## The task
Reproduce exactly the opening lines of the listing, stopping after the line that contains "return Vector((a[0] +" and including it.

+++ Stored data +++

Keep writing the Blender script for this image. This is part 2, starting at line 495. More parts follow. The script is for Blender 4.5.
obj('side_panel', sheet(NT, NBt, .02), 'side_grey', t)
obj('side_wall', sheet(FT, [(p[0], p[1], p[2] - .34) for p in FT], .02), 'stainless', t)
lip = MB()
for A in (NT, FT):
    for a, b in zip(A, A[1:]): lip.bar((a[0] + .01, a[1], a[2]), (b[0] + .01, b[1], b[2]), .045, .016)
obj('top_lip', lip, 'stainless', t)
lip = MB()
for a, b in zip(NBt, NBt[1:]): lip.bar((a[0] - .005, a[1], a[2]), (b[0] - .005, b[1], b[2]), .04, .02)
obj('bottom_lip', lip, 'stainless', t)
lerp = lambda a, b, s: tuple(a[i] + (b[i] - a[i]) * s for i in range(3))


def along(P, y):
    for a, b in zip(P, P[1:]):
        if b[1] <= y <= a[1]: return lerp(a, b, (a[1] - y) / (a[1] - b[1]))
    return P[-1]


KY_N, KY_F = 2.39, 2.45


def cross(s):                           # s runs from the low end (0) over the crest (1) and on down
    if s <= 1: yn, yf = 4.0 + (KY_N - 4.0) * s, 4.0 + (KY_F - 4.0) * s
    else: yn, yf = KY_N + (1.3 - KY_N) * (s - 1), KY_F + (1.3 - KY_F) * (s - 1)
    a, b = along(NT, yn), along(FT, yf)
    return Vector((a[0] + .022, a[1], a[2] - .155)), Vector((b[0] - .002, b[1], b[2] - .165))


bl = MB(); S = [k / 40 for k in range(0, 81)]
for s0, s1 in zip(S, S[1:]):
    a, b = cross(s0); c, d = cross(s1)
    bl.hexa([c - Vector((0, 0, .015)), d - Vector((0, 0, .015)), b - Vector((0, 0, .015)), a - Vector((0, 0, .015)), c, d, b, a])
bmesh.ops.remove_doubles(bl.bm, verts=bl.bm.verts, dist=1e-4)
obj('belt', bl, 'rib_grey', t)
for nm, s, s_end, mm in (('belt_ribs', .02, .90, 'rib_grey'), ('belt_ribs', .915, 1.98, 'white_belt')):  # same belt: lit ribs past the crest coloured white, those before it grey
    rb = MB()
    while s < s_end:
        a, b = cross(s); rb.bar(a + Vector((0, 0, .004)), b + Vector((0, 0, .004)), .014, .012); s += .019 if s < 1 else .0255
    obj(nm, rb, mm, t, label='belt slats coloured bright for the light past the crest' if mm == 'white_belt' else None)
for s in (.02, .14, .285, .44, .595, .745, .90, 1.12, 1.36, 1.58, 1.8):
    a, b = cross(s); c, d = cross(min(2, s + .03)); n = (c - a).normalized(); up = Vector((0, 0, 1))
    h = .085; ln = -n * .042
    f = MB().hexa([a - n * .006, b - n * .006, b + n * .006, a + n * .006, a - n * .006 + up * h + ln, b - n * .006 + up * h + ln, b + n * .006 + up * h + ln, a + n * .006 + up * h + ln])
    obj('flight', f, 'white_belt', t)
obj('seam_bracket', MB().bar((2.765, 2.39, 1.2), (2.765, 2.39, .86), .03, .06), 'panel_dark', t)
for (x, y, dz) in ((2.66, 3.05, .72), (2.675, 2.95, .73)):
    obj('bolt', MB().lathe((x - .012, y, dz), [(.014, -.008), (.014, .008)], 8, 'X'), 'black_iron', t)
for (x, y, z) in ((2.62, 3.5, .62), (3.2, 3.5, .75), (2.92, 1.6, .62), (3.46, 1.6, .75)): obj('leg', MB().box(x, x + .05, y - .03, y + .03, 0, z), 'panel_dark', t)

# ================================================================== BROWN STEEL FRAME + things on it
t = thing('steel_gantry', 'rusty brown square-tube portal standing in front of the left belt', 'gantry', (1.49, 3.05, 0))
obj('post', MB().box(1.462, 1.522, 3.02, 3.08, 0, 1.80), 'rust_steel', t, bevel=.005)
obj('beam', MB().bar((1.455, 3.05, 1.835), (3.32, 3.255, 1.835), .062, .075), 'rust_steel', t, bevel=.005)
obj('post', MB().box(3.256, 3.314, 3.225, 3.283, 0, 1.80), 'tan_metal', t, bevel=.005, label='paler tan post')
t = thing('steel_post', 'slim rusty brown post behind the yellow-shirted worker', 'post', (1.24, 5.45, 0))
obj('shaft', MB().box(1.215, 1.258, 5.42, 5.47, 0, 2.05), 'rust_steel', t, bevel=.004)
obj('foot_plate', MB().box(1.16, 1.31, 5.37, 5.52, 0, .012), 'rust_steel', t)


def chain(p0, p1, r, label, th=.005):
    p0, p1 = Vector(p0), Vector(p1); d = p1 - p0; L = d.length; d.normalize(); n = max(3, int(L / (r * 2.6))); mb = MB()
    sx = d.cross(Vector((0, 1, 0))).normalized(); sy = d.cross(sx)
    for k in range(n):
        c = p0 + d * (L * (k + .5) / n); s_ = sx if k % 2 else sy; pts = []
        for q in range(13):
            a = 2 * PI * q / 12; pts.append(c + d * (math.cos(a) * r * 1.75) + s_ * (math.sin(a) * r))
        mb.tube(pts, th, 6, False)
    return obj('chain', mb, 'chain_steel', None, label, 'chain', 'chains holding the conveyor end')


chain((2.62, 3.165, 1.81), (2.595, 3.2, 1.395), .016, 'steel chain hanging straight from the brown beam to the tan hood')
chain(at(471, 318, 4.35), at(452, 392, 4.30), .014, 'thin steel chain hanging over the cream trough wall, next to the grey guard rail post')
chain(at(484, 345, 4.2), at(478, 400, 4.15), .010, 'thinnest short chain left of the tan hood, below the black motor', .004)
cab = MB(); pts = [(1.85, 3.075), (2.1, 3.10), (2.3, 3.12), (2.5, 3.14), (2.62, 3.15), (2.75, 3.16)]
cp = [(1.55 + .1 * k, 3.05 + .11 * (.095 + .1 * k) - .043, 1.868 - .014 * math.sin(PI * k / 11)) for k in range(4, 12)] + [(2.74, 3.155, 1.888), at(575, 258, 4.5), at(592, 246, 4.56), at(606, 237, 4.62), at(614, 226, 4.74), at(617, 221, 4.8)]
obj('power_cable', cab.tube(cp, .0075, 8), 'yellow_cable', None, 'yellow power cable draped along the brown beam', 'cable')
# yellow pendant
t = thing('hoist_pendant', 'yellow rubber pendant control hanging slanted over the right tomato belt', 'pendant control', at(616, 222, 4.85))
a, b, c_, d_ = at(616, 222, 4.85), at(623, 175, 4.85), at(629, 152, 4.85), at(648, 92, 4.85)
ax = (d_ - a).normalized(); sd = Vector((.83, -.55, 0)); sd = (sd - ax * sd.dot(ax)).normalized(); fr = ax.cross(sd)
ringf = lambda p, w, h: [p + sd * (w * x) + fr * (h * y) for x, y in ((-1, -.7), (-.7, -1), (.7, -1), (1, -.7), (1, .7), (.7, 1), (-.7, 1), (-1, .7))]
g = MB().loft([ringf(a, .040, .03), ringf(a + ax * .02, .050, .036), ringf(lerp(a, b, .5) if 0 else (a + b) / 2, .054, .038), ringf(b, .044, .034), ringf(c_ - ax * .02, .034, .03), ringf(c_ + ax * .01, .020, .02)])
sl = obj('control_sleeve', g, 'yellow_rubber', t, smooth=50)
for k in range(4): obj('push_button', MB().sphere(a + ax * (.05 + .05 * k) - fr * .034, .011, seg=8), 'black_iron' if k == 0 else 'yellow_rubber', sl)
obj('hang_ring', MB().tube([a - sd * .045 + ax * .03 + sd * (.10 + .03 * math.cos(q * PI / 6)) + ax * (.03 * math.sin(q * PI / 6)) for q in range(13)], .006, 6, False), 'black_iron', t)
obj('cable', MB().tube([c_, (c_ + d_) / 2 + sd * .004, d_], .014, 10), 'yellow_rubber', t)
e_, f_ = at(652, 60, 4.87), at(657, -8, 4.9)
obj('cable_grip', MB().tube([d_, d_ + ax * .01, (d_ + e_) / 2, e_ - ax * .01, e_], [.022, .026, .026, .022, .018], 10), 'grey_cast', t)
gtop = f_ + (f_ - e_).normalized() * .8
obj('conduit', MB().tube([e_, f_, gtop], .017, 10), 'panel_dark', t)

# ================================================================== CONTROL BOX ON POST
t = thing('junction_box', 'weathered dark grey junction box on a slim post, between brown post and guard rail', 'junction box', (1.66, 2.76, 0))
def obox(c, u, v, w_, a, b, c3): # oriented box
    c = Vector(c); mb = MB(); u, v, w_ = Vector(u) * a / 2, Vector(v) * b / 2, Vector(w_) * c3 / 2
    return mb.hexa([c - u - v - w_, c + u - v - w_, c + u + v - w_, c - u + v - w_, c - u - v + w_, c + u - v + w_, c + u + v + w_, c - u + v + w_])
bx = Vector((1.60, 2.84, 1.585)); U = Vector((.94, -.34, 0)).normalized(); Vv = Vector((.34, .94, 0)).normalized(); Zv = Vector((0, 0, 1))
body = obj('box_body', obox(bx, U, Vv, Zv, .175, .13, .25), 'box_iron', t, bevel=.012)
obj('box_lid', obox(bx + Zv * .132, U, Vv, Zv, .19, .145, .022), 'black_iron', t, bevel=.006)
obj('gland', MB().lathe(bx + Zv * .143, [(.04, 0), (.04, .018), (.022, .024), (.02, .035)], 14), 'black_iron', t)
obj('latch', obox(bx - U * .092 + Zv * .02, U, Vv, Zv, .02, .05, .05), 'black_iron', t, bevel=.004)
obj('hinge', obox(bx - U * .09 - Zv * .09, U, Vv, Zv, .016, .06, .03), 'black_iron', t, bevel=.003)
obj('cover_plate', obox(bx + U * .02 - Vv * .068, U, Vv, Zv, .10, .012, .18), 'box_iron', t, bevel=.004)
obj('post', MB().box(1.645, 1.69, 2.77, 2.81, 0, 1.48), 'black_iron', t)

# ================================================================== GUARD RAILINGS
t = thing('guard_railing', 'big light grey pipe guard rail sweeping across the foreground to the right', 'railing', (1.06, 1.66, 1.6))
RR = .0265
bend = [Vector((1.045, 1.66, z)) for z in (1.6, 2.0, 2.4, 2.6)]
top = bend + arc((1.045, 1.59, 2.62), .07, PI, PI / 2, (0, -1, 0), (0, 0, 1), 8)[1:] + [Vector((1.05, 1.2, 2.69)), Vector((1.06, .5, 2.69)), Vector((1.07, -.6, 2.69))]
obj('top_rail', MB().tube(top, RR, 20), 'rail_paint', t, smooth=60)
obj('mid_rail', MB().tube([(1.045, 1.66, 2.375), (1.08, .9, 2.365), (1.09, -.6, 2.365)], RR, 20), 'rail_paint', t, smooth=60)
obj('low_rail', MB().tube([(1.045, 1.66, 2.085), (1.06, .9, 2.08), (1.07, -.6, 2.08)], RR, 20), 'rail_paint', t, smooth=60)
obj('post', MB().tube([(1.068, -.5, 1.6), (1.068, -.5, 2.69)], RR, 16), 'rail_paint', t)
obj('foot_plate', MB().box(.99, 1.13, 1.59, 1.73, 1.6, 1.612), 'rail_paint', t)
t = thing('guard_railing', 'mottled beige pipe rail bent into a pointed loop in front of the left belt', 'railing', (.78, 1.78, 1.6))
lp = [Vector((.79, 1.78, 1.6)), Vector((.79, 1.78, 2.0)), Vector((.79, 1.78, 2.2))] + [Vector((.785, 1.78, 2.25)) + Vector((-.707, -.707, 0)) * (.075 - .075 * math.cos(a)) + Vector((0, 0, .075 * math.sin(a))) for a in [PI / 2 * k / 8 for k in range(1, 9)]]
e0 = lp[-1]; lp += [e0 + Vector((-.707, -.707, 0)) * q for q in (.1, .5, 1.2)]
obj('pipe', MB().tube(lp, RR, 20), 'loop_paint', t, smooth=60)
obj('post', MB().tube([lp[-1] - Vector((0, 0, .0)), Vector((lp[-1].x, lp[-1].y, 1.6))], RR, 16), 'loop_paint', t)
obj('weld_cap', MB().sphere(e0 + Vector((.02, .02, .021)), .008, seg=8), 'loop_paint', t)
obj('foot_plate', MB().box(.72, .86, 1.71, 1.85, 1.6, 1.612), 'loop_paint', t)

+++

## Finished exercise
Keep writing the Blender script for this image. This is part 2, starting at line 495. More parts follow. The script is for Blender 4.5.
obj('side_panel', sheet(NT, NBt, .02), 'side_grey', t)
obj('side_wall', sheet(FT, [(p[0], p[1], p[2] - .34) for p in FT], .02), 'stainless', t)
lip = MB()
for A in (NT, FT):
    for a, b in zip(A, A[1:]): lip.bar((a[0] + .01, a[1], a[2]), (b[0] + .01, b[1], b[2]), .045, .016)
obj('top_lip', lip, 'stainless', t)
lip = MB()
for a, b in zip(NBt, NBt[1:]): lip.bar((a[0] - .005, a[1], a[2]), (b[0] - .005, b[1], b[2]), .04, .02)
obj('bottom_lip', lip, 'stainless', t)
lerp = lambda a, b, s: tuple(a[i] + (b[i] - a[i]) * s for i in range(3))


def along(P, y):
    for a, b in zip(P, P[1:]):
        if b[1] <= y <= a[1]: return lerp(a, b, (a[1] - y) / (a[1] - b[1]))
    return P[-1]


KY_N, KY_F = 2.39, 2.45


def cross(s):                           # s runs from the low end (0) over the crest (1) and on down
    if s <= 1: yn, yf = 4.0 + (KY_N - 4.0) * s, 4.0 + (KY_F - 4.0) * s
    else: yn, yf = KY_N + (1.3 - KY_N) * (s - 1), KY_F + (1.3 - KY_F) * (s - 1)
    a, b = along(NT, yn), along(FT, yf)
    return Vector((a[0] + .022, a[1], a[2] - .155)), Vector((b[0] - .002, b[1], b[2] - .165))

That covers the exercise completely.